Consider now a Riemannian manifold $(M,g)$ and the curvature tensor

\[R : \Gamma(TM) \times \Gamma(TM) \times \Gamma(TM) \to \Gamma(TM).\]

In local coordinates we have

\[R = R^{\,\,\,\,\,\,l}_{ijk} dx^i \otimes dx^j \otimes dx^k \otimes \partial_l.\]

The Ricci tensor is now simply the contraction $\operatorname{tr}_{\alpha,1,4}$, where $\alpha$ is the evaluation pairing $\alpha : T^\ast M \times TM \to \Bbb R$. We obtain

\[\begin{align*} \operatorname{Ric} &= \operatorname{tr}_{\alpha,1,4}(R) \\ &= R^{\,\,\,\,\,\,l}_{ijk} \operatorname{tr}_{\alpha,1,4}(dx^i \otimes dx^j \otimes dx^k \otimes \partial_l) \\ &= R^{\,\,\,\,\,\,l}_{ijk} \alpha(dx^i, \partial_l)dx^j \otimes dx^k \\ &= R^{\,\,\,\,\,\,l}_{ijk} \delta^i_l dx^j \otimes dx^k \\ &= R^{\,\,\,\,\,\,i}_{ijk} dx^j \otimes dx^k \\ &= R_{jk} dx^j \otimes dx^k, \end{align*}\]

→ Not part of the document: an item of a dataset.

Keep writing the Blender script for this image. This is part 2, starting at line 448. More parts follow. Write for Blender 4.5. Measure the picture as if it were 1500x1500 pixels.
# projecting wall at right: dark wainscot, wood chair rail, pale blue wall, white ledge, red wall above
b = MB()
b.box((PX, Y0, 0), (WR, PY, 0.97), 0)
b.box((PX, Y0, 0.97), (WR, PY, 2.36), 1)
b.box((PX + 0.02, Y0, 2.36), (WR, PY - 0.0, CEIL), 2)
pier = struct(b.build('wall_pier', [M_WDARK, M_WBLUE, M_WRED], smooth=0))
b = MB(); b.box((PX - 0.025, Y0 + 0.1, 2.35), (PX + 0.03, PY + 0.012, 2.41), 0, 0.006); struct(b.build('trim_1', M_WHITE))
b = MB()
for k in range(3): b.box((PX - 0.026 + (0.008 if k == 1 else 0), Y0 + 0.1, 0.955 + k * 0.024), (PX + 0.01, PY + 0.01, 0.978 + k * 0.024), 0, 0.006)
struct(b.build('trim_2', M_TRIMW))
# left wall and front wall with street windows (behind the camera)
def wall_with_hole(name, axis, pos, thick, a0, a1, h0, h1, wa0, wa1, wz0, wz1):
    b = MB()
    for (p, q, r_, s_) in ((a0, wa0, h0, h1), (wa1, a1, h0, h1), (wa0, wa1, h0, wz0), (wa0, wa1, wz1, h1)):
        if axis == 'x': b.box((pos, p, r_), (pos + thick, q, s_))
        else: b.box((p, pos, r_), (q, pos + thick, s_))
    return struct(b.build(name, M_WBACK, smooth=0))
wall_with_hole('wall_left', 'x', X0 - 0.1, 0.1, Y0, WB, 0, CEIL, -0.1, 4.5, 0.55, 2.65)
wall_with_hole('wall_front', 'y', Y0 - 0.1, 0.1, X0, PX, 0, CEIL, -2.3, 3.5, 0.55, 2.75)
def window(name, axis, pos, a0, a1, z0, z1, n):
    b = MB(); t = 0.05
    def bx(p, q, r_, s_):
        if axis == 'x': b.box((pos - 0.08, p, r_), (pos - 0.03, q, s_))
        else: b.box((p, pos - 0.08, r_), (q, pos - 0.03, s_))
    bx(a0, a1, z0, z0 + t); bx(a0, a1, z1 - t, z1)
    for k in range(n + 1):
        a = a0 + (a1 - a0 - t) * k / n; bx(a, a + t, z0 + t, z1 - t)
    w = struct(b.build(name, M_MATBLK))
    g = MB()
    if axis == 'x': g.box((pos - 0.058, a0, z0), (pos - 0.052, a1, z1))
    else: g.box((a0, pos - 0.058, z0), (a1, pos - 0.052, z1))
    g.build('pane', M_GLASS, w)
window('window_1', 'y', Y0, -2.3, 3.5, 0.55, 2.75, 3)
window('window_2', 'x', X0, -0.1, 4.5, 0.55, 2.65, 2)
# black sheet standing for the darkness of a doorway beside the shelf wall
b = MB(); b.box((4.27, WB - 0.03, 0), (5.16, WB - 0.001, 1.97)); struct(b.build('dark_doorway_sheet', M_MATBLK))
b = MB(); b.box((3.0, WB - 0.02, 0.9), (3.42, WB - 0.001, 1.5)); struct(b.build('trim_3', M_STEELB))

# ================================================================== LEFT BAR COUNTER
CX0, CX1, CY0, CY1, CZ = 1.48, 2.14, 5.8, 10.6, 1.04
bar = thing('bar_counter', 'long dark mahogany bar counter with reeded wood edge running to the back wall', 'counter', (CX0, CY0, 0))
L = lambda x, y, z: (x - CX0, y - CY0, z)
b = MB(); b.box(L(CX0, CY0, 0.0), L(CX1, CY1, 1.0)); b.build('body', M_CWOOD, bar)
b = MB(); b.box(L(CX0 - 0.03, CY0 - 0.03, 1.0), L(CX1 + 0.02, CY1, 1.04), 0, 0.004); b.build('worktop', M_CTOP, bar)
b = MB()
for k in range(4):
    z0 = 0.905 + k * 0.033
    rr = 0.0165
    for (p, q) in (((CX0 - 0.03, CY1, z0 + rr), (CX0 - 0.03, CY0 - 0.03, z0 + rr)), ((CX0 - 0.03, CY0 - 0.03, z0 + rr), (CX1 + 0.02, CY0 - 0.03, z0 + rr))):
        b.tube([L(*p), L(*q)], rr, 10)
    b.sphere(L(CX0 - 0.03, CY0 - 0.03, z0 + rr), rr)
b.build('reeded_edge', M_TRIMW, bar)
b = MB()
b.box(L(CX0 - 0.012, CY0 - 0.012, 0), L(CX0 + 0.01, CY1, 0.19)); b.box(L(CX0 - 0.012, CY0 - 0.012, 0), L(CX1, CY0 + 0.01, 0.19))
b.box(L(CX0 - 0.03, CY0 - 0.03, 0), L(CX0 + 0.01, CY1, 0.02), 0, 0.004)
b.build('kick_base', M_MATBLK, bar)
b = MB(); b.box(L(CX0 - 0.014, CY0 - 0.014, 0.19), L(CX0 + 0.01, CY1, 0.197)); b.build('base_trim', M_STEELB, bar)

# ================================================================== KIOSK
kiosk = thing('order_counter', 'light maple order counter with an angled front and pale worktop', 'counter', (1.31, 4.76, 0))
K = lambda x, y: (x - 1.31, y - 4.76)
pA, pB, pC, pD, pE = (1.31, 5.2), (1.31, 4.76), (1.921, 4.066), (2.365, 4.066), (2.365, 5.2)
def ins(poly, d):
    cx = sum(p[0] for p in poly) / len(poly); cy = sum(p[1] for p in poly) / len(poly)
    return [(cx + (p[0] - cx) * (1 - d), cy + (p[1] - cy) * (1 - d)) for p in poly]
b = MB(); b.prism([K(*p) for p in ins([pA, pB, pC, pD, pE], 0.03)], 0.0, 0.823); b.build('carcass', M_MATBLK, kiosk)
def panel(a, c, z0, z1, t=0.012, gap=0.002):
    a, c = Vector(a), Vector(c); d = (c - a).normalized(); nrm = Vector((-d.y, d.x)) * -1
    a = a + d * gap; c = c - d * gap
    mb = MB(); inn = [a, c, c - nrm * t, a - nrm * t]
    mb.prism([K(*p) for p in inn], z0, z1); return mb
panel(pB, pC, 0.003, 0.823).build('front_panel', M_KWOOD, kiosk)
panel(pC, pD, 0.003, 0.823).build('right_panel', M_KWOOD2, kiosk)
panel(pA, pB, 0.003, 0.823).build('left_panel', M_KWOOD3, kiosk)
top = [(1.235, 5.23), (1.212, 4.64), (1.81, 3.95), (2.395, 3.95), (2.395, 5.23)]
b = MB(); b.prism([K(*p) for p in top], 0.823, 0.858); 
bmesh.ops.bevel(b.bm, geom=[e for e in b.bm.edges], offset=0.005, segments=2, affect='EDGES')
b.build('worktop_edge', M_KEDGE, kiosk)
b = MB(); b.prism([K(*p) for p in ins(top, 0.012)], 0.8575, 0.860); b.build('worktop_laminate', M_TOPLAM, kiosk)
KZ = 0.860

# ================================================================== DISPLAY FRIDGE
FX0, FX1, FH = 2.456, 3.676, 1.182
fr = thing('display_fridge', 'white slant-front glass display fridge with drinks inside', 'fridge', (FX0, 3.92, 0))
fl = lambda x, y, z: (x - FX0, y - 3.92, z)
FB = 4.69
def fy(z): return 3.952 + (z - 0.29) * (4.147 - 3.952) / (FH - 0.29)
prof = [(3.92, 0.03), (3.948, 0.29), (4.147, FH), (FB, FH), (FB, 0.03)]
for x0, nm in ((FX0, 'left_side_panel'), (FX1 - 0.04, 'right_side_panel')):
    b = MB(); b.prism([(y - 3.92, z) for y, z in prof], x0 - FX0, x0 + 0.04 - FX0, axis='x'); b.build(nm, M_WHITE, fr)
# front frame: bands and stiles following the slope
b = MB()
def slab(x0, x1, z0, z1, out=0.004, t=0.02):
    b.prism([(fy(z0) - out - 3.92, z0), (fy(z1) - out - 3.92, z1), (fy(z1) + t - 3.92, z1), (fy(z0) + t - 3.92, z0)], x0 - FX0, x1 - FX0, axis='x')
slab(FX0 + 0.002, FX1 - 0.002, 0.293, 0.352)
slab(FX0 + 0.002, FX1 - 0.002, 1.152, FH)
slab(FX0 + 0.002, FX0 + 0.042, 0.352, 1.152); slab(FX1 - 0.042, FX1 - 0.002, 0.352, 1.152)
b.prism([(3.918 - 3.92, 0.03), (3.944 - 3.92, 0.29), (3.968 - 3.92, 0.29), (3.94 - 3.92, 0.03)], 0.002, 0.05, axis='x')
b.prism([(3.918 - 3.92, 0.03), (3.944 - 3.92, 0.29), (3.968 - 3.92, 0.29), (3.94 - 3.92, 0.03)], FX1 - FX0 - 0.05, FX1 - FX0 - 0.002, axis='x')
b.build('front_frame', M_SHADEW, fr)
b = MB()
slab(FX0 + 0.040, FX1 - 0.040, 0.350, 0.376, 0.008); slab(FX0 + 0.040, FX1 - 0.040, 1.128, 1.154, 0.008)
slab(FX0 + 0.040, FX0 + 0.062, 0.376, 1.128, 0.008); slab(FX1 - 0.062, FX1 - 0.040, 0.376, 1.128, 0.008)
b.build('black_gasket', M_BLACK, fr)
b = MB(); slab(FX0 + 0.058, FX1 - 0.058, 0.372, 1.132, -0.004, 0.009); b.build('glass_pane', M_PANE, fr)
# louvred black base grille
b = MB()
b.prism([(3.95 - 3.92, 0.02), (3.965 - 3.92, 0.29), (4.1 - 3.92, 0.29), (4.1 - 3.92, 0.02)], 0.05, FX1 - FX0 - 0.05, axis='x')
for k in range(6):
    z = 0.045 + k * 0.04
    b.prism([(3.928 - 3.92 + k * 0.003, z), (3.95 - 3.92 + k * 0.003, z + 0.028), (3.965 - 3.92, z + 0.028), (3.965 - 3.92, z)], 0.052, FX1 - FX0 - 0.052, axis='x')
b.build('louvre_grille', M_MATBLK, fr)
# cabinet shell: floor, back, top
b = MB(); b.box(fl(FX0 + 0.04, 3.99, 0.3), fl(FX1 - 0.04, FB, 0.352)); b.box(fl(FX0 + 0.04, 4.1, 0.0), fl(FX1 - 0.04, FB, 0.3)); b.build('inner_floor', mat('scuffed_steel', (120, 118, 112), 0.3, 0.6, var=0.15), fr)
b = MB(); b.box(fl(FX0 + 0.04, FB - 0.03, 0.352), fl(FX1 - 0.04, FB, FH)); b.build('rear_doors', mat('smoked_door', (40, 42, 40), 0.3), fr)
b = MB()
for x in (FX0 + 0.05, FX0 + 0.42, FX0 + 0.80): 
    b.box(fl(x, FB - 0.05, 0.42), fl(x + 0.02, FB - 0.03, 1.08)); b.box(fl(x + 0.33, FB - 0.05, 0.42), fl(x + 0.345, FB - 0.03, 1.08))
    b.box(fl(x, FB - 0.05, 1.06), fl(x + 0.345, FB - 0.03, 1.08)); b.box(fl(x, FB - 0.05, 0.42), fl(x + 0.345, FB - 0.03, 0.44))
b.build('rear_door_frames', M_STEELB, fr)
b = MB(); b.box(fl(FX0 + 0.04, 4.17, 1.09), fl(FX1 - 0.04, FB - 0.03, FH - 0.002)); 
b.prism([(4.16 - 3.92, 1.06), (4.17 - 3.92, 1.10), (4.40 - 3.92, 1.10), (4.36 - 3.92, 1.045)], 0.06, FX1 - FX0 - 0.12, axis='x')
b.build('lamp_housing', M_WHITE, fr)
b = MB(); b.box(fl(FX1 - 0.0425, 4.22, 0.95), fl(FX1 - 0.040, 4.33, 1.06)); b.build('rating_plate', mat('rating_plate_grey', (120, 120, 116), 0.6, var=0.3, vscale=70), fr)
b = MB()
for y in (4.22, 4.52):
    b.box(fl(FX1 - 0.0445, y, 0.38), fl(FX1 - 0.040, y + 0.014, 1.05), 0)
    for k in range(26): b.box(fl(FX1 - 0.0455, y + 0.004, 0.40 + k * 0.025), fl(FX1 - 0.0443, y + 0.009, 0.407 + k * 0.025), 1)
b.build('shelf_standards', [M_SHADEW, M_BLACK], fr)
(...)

where2 $R_{jk} = R^{\,\,\,\,\,\,i}_{ijk}$.

While we are at it, the Scalar curvature $S$ is defined by taking the $(1,2)$-contraction of $\operatorname{Ric}$ relative to the inner product $h$ on the cotangent space induced by the Riemannian metric. In this instance, we obtain

\[\begin{align*} S &= \operatorname{tr}_{h,1,2}(\operatorname{Ric}) \\ &= R^{\,\,\,\,\,\,i}_{ijk} \operatorname{tr}_{h,1,2}(dx^j \otimes dx^k) \\ &= g^{jk}R^{\,\,\,\,\,\,i}_{ijk} \\ &= g^{jk}R_{jk}. \end{align*}\]

That’s all this time around.

  1. Could be any field, but we will stick with $\Bbb R$ for simplicity. 

  2. It is a usual convention to denote the components of $\operatorname{Ric}$ by $R_{ij}$. See Introduction to Riemannian Manifolds by John M. Lee for more details on this.